_RECORDED DATA_

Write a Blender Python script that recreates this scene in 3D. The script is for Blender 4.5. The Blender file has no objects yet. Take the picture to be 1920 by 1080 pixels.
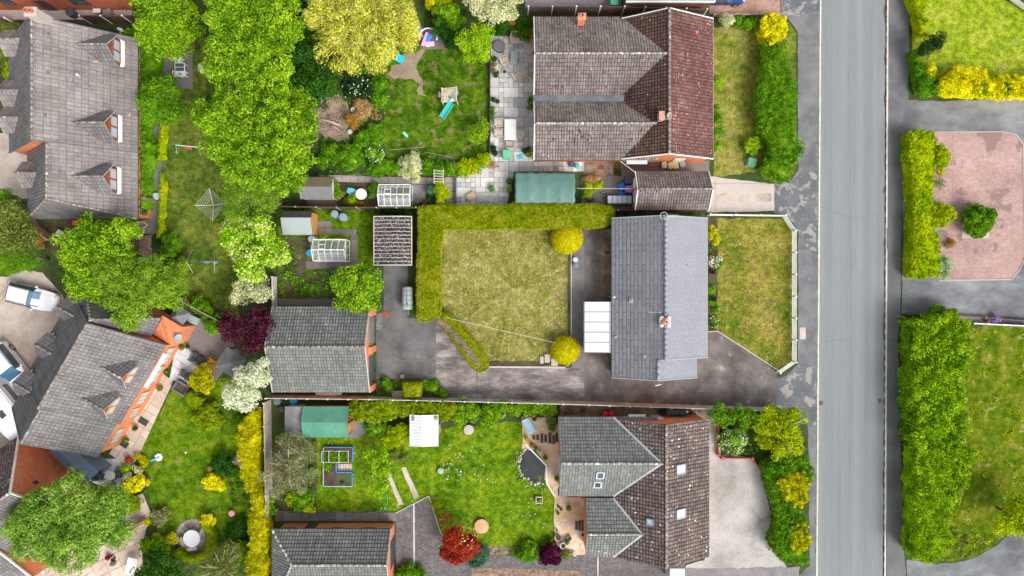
import bpy, math, random
import numpy as np
from mathutils import Vector, Matrix
random.seed(7)
R = math.radians
scene = bpy.context.scene
COL = scene.collection
# ---------------------------------------------------------------- camera, sky, sun, exposure
H = 60.0            # height of the drone
S = 22.0            # photograph pixels per metre at ground level
cam = bpy.data.cameras.new('camera'); cam.sensor_width = 36; cam.lens = 36*H/(1920/S)
cam.clip_end = 600
camo = bpy.data.objects.new('camera', cam); COL.objects.link(camo)
camo.location = (0, 0, H); scene.camera = camo
SUN_EL, SUN_AZ = 48, 135      # light from the lower right of the picture
wd = bpy.data.worlds.new('World'); scene.world = wd; wd.use_nodes = True
nt = wd.node_tree; nt.nodes.clear()
sky = nt.nodes.new('ShaderNodeTexSky'); sky.sky_type = 'NISHITA'; sky.sun_disc = False
sky.sun_elevation = R(SUN_EL); sky.sun_rotation = R(SUN_AZ); sky.air_density = 1.0; sky.dust_density = 4.0
hs = nt.nodes.new('ShaderNodeHueSaturation'); hs.inputs['Saturation'].default_value = 0.25
bg = nt.nodes.new('ShaderNodeBackground'); bg.inputs['Strength'].default_value = 0.15
wo = nt.nodes.new('ShaderNodeOutputWorld')
nt.links.new(sky.outputs[0], hs.inputs['Color']); nt.links.new(hs.outputs[0], bg.inputs['Color']); nt.links.new(bg.outputs[0], wo.inputs[0])
sl = bpy.data.lights.new('sun', 'SUN'); sl.energy = 1.35; sl.angle = R(24); sl.color = (1, .96, .9)
so = bpy.data.objects.new('sun', sl); COL.objects.link(so)
az = R(SUN_AZ); d = Vector((math.sin(az)*math.cos(R(SUN_EL)), math.cos(az)*math.cos(R(SUN_EL)), math.sin(R(SUN_EL))))
so.rotation_euler = d.to_track_quat('Z', 'Y').to_euler(); so.location = (40, -40, 50)
scene.view_settings.view_transform = 'Standard'; scene.view_settings.look = 'None'
scene.view_settings.exposure = 0.66; scene.view_settings.gamma = 1
scene.render.resolution_x = 1024; scene.render.resolution_y = 576

# ---------------------------------------------------------------- placing and mesh helpers
def X(px, h=0): return (px-960)/S*(H-h)/H
def Y(py, h=0): return (540-py)/S*(H-h)/H
def W(px, py, h=0): return Vector((X(px, h), Y(py, h), h))
def rng(seed): return np.random.default_rng(seed)
ORG = {}
SEED = [100]
def nseed():
    SEED[0] += 1; return SEED[0]
def tag(o, label=None, cat=None, group=None, kind=None):
    if label: o['label'] = label
    if cat: o['category'] = cat
    if group: o['group'] = group
    if kind: o['kind'] = kind
    return o
def thing(name, label, cat, loc=(0, 0, 0), rz=0, group=None):
    o = bpy.data.objects.new(name, None); COL.objects.link(o)
    o.empty_display_size = .3; o.location = loc; o.rotation_euler = (0, 0, rz)
    tag(o, label, cat, group); ORG[o.name] = Vector(loc) if not rz else Vector((0, 0, 0))
    return o
def local(o):           # parts of this thing are built round the origin
    ORG[o.name] = Vector((0, 0, 0)); return o
def copy_tree(o, loc=None, rz=None, label=None, group=None, parent=None):
    c = o.copy(); COL.objects.link(c)
    if parent is not None: c.parent = parent
    else:
        if loc is not None: c.location = loc
        if rz is not None: c.rotation_euler = (0, 0, rz)
        if label: c['label'] = label
        if group: c['group'] = group
    for ch in KIDS.get(o.name, []):
        k = copy_tree(ch, parent=c); KIDS.setdefault(c.name, []).append(k)
    return c
KIDS = {}
class MB:
    def __init__(s): s.v = []; s.f = []; s.m = []; s.uv = {}
    def add(s, vs, fs, m=0):
        b = len(s.v); s.v += [tuple(p) for p in vs]
        for f in fs: s.f.append([i+b for i in f]); s.m.append(m)
        return s
    def poly(s, pts, m=0, uv=None):
        s.add(pts, [list(range(len(pts)))], m)
        if uv: s.uv[len(s.f)-1] = uv
        return s
    def box(s, c, d, rz=0, m=0, taper=1.0):
        cx, cy, cz = c; dx, dy, dz = d[0]/2, d[1]/2, d[2]/2
        ca, sa = math.cos(rz), math.sin(rz); vs = []
        for z, k in ((-dz, 1), (dz, taper)):
            for x, y in ((-dx, -dy), (dx, -dy), (dx, dy), (-dx, dy)):
                x *= k; y *= k
                vs.append((cx+x*ca-y*sa, cy+x*sa+y*ca, cz+z))
        return s.add(vs, [(3, 2, 1, 0), (4, 5, 6, 7), (0, 1, 5, 4), (1, 2, 6, 5), (2, 3, 7, 6), (3, 0, 4, 7)], m)
    def beam(s, p, q, w, h, m=0, up=(0, 0, 1)):
        p, q = Vector(p), Vector(q); t = (q-p).normalized(); u = Vector(up)
        if abs(t.dot(u)) > .98: u = Vector((1, 0, 0))
        a = t.cross(u).normalized(); b = a.cross(t)
        vs = [o + a*sx*w/2 + b*sz*h/2 for o in (p, q) for sx, sz in ((-1, -1), (1, -1), (1, 1), (-1, 1))]
        return s.add(vs, [(0, 1, 2, 3), (7, 6, 5, 4), (0, 4, 5, 1), (1, 5, 6, 2), (2, 6, 7, 3), (3, 7, 4, 0)], m)
    def tube(s, pts, r, n=8, m=0, cap=True):
        pts = [Vector(p) for p in pts]; rs = r if isinstance(r, (list, tuple)) else [r]*len(pts)
        vs = []; fs = []
        ref = None
        for i, p in enumerate(pts):
            t = (pts[min(i+1, len(pts)-1)]-pts[max(i-1, 0)]).normalized()
            if ref is None: ref = Vector((1, 0, 0)) if abs(t.x) < .9 else Vector((0, 1, 0))
            a = (ref - t*ref.dot(t)).normalized(); ref = a; b = t.cross(a)
            for k in range(n):
                an = 2*math.pi*k/n; vs.append(p + (a*math.cos(an)+b*math.sin(an))*rs[i])
        for i in range(len(pts)-1):
            for k in range(n):
                k2 = (k+1) % n; fs.append((i*n+k, i*n+k2, (i+1)*n+k2, (i+1)*n+k))
        if cap: fs.append(list(range(n))[::-1]); fs.append([(len(pts)-1)*n+k for k in range(n)])
        return s.add(vs, fs, m)
    def lathe(s, c, prof, n=16, m=0, sx=1, sy=1, cap=True):
        cx, cy, cz = c; vs = []; fs = []
        for r, z in prof:
            for k in range(n):
                an = 2*math.pi*k/n; vs.append((cx+r*sx*math.cos(an), cy+r*sy*math.sin(an), cz+z))
        for i in range(len(prof)-1):
            for k in range(n):
                k2 = (k+1) % n; fs.append((i*n+k, i*n+k2, (i+1)*n+k2, (i+1)*n+k))
        if cap:
            fs.append(list(range(n))[::-1]); fs.append([(len(prof)-1)*n+k for k in range(n)])
        return s.add(vs, fs, m)
    def prism(s, poly, z0, z1, m=0, mside=None):
        n = len(poly)
        ar = sum(poly[i][0]*poly[(i+1) % n][1]-poly[(i+1) % n][0]*poly[i][1] for i in range(n))
        if ar < 0: poly = list(poly)[::-1]
        vs = [(p[0], p[1], z0) for p in poly]+[(p[0], p[1], z1) for p in poly]
        s.add(vs, [[n+i for i in range(n)]], m)
        b = len(s.v)-2*n
        for i in range(n):
            j = (i+1) % n; s.f.append([b+i, b+j, b+n+j, b+n+i]); s.m.append(m if mside is None else mside)
        return s
    def build(s, name, mats, parent=None, origin=None, smooth=False, bevel=0, base=None):
        if not isinstance(mats, (list, tuple)): mats = [mats]
        og = Vector((0, 0, 0))
        if parent is not None: og = ORG.get(parent.name, og)
        elif origin is not None: og = Vector(origin)
        me = bpy.data.meshes.new(name)
        me.from_pydata([(v[0]-og.x, v[1]-og.y, v[2]-og.z) for v in s.v], [], s.f)
        for mt in mats: me.materials.append(mt)
        me.polygons.foreach_set('material_index', s.m)
        if s.uv:
            ul = me.uv_layers.new(name='UVMap'); arr = np.zeros((len(me.loops), 2), 'f')
            for p in me.polygons:
                q = s.uv.get(p.index)
                if q:
                    for k, li in enumerate(p.loop_indices): arr[li] = q[k]
            ul.data.foreach_set('uv', arr.ravel())
        if smooth: me.polygons.foreach_set('use_smooth', [True]*len(me.polygons))
        me.update()
        return link(name, me, parent, og, bevel)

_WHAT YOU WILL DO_
Return the material line for line, from its beginning to the line that contains "scene.render.resolution_x = 1024;", with the pictures left out.

_FULL ANSWER_
Write a Blender Python script that recreates this scene in 3D. The script is for Blender 4.5. The Blender file has no objects yet. Take the picture to be 1920 by 1080 pixels.
import bpy, math, random
import numpy as np
from mathutils import Vector, Matrix
random.seed(7)
R = math.radians
scene = bpy.context.scene
COL = scene.collection
# ---------------------------------------------------------------- camera, sky, sun, exposure
H = 60.0            # height of the drone
S = 22.0            # photograph pixels per metre at ground level
cam = bpy.data.cameras.new('camera'); cam.sensor_width = 36; cam.lens = 36*H/(1920/S)
cam.clip_end = 600
camo = bpy.data.objects.new('camera', cam); COL.objects.link(camo)
camo.location = (0, 0, H); scene.camera = camo
SUN_EL, SUN_AZ = 48, 135      # light from the lower right of the picture
wd = bpy.data.worlds.new('World'); scene.world = wd; wd.use_nodes = True
nt = wd.node_tree; nt.nodes.clear()
sky = nt.nodes.new('ShaderNodeTexSky'); sky.sky_type = 'NISHITA'; sky.sun_disc = False
sky.sun_elevation = R(SUN_EL); sky.sun_rotation = R(SUN_AZ); sky.air_density = 1.0; sky.dust_density = 4.0
hs = nt.nodes.new('ShaderNodeHueSaturation'); hs.inputs['Saturation'].default_value = 0.25
bg = nt.nodes.new('ShaderNodeBackground'); bg.inputs['Strength'].default_value = 0.15
wo = nt.nodes.new('ShaderNodeOutputWorld')
nt.links.new(sky.outputs[0], hs.inputs['Color']); nt.links.new(hs.outputs[0], bg.inputs['Color']); nt.links.new(bg.outputs[0], wo.inputs[0])
sl = bpy.data.lights.new('sun', 'SUN'); sl.energy = 1.35; sl.angle = R(24); sl.color = (1, .96, .9)
so = bpy.data.objects.new('sun', sl); COL.objects.link(so)
az = R(SUN_AZ); d = Vector((math.sin(az)*math.cos(R(SUN_EL)), math.cos(az)*math.cos(R(SUN_EL)), math.sin(R(SUN_EL))))
so.rotation_euler = d.to_track_quat('Z', 'Y').to_euler(); so.location = (40, -40, 50)
scene.view_settings.view_transform = 'Standard'; scene.view_settings.look = 'None'
scene.view_settings.exposure = 0.66; scene.view_settings.gamma = 1
scene.render.resolution_x = 1024; scene.render.resolution_y = 576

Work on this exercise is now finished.